What is asked:
Please, without the pictures, retype exactly the lines from the start of the material through the line that holds "vs.use_curve_mapping = False".

Data segment:
┏━━

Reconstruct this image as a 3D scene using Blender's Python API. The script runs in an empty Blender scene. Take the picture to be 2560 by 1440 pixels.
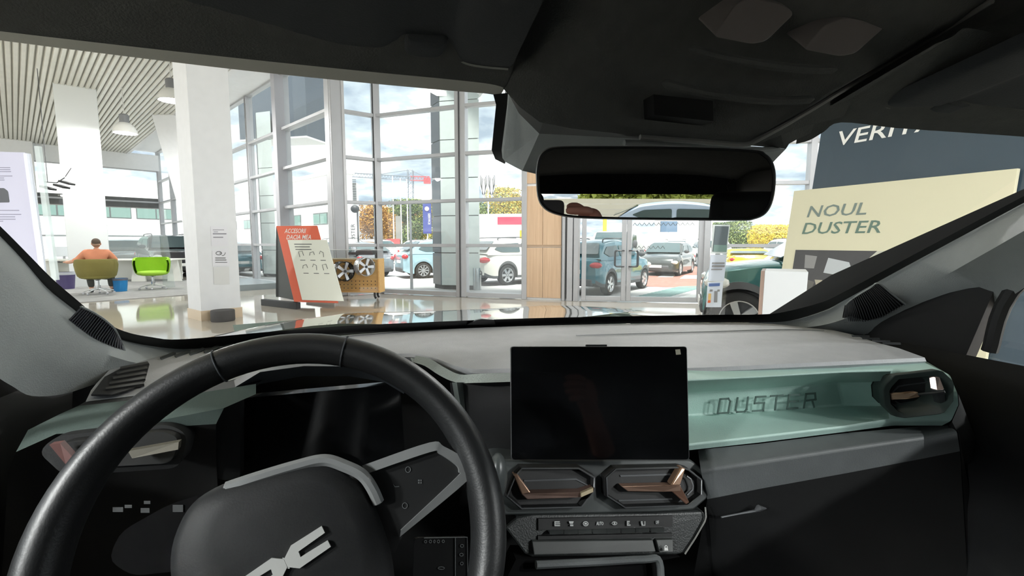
import bpy, bmesh, math, random
from mathutils import Vector, Matrix, Euler

# ------------------------------------------------------------------ camera, sky, light, exposure
SC = bpy.context.scene
COL = SC.collection
FPX = 1180.0                                   # focal length in pixels of the 2560 x 1440 frame
PITCH = math.atan((720 - 607) / FPX)
CAM = Vector((0, 0, 1.30))
CT, ST = math.cos(PITCH), math.sin(PITCH)
cd = bpy.data.cameras.new('camera')
cd.sensor_width = 36.0
cd.lens = FPX / 2560 * 36.0
cd.clip_start = 0.01
cd.clip_end = 500
cam = bpy.data.objects.new('camera', cd)
cam.location = CAM
cam.rotation_euler = (math.pi / 2 - PITCH, 0, 0)
COL.objects.link(cam)
SC.camera = cam

SKY_STRENGTH = 1.0
SUN_STRENGTH = 4.2
LAMP_WATTS = 165.0
EXPOSURE = 1.2
vs = SC.view_settings
vs.view_transform = 'Standard'
vs.look = 'None'
vs.gamma = 1.0
vs.exposure = EXPOSURE
vs.use_curve_mapping = False

W = bpy.data.worlds.new('sky')
SC.world = W
W.use_nodes = True
nt = W.node_tree
for n_ in list(nt.nodes):
    nt.nodes.remove(n_)
def wn(t, **k):
    n = nt.nodes.new(t)
    for a, b in k.items():
        setattr(n, a, b)
    return n
tc = wn('ShaderNodeTexCoord')
sep = wn('ShaderNodeSeparateXYZ')
nt.links.new(tc.outputs['Generated'], sep.inputs[0])
ad = wn('ShaderNodeMath', operation='ADD'); ad.inputs[1].default_value = 0.22
ab = wn('ShaderNodeMath', operation='ABSOLUTE')
nt.links.new(sep.outputs['Z'], ab.inputs[0]); nt.links.new(ab.outputs[0], ad.inputs[0])
dx = wn('ShaderNodeMath', operation='DIVIDE'); dy = wn('ShaderNodeMath', operation='DIVIDE')
nt.links.new(sep.outputs['X'], dx.inputs[0]); nt.links.new(ad.outputs[0], dx.inputs[1])
nt.links.new(sep.outputs['Y'], dy.inputs[0]); nt.links.new(ad.outputs[0], dy.inputs[1])
cmb = wn('ShaderNodeCombineXYZ')
nt.links.new(dx.outputs[0], cmb.inputs[0]); nt.links.new(dy.outputs[0], cmb.inputs[1])
noi = wn('ShaderNodeTexNoise'); noi.inputs['Scale'].default_value = 2.6; noi.inputs['Detail'].default_value = 7
noi.inputs['Roughness'].default_value = 0.55
nt.links.new(cmb.outputs[0], noi.inputs['Vector'])
ramp = wn('ShaderNodeValToRGB')
ramp.color_ramp.elements[0].position = 0.36; ramp.color_ramp.elements[0].color = (0.26, 0.32, 0.38, 1)
ramp.color_ramp.elements[1].position = 0.57; ramp.color_ramp.elements[1].color = (1.0, 1.0, 1.0, 1)
e = ramp.color_ramp.elements.new(0.48); e.color = (0.46, 0.52, 0.56, 1)
nt.links.new(noi.outputs['Fac'], ramp.inputs[0])
bg = wn('ShaderNodeBackground'); bg.inputs['Strength'].default_value = SKY_STRENGTH
wo = wn('ShaderNodeOutputWorld')
nt.links.new(ramp.outputs[0], bg.inputs[0]); nt.links.new(bg.outputs[0], wo.inputs[0])

sd = bpy.data.lights.new('sun', 'SUN')
sd.energy = SUN_STRENGTH
sd.angle = math.radians(12)
sd.color = (1.0, 0.96, 0.9)
sun = bpy.data.objects.new('sun', sd)
sun.rotation_euler = (math.radians(20), math.radians(6), math.radians(-20))   # high, from behind the building
COL.objects.link(sun)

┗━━

Completed task:
Reconstruct this image as a 3D scene using Blender's Python API. The script runs in an empty Blender scene. Take the picture to be 2560 by 1440 pixels.
import bpy, bmesh, math, random
from mathutils import Vector, Matrix, Euler

# ------------------------------------------------------------------ camera, sky, light, exposure
SC = bpy.context.scene
COL = SC.collection
FPX = 1180.0                                   # focal length in pixels of the 2560 x 1440 frame
PITCH = math.atan((720 - 607) / FPX)
CAM = Vector((0, 0, 1.30))
CT, ST = math.cos(PITCH), math.sin(PITCH)
cd = bpy.data.cameras.new('camera')
cd.sensor_width = 36.0
cd.lens = FPX / 2560 * 36.0
cd.clip_start = 0.01
cd.clip_end = 500
cam = bpy.data.objects.new('camera', cd)
cam.location = CAM
cam.rotation_euler = (math.pi / 2 - PITCH, 0, 0)
COL.objects.link(cam)
SC.camera = cam

SKY_STRENGTH = 1.0
SUN_STRENGTH = 4.2
LAMP_WATTS = 165.0
EXPOSURE = 1.2
vs = SC.view_settings
vs.view_transform = 'Standard'
vs.look = 'None'
vs.gamma = 1.0
vs.exposure = EXPOSURE
vs.use_curve_mapping = False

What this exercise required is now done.